Raise by raising others
Exceptional female leaders lift their colleagues and team up with them as they rise to the top. They do so by fostering the teams’ wellbeing and unlocking the potential of each individual and of the group combined, instead of viewing leadership as a self-interested career destination to arrive at by stepping over and around people.

It’s a leadership style of servitude and having served under a number of different leaders, I’ve seen first-hand that there is nothing more motivating and loyalty-inducing than fully trusting your leader’s singular purpose is to make others around her better.

Recognise competence above confidence
So often we’re told to exhibit typically male-associated qualities in order to progress in the workplace – qualities such as assertiveness, boldness or confidence. But multiple studies have shown that in fact the more “soft” feminine qualities of kindness, empathy and genuine care can be more effective in leading teams productively.

And being confident doesn’t necessarily mean being good at something. But surely with true competence comes confidence, whether quiet or loud.

Have a heightened sense of awareness.

Many of the women I look up to have this secret power of spotting the finer details that may be overlooked by others, and it goes beyond a keen eye and memory for detail.

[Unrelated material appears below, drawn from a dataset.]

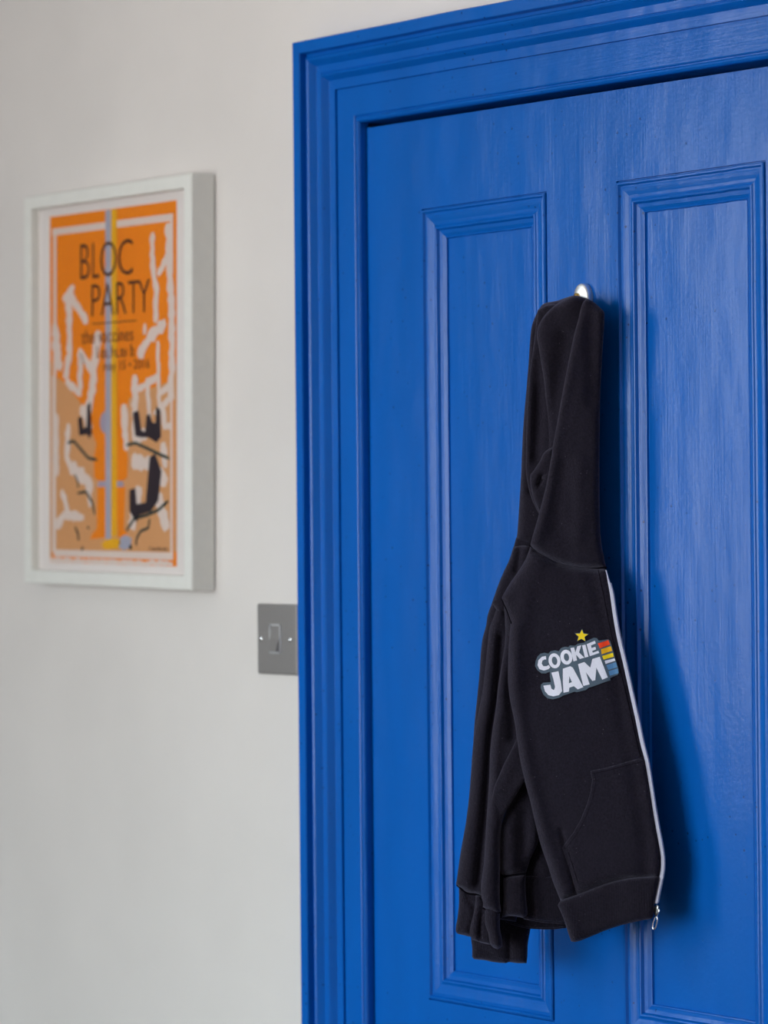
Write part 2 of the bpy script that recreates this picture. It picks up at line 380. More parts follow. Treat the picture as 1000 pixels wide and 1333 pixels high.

It’s this circular vision that allows women in leadership roles to be more thoroughly analytical and make informed decisions.

That combined with the ability to establish meaningful connections with the people around them, makes for a rich environment to exchange ideas, share different perspectives and ultimately identify unique and effective solutions to complex problems.

So perhaps future-me will come close to mastering these skills, but for now I continue to be a work-in-progress and am thankful to the women leaders who’ve inspired me and will continue to do so.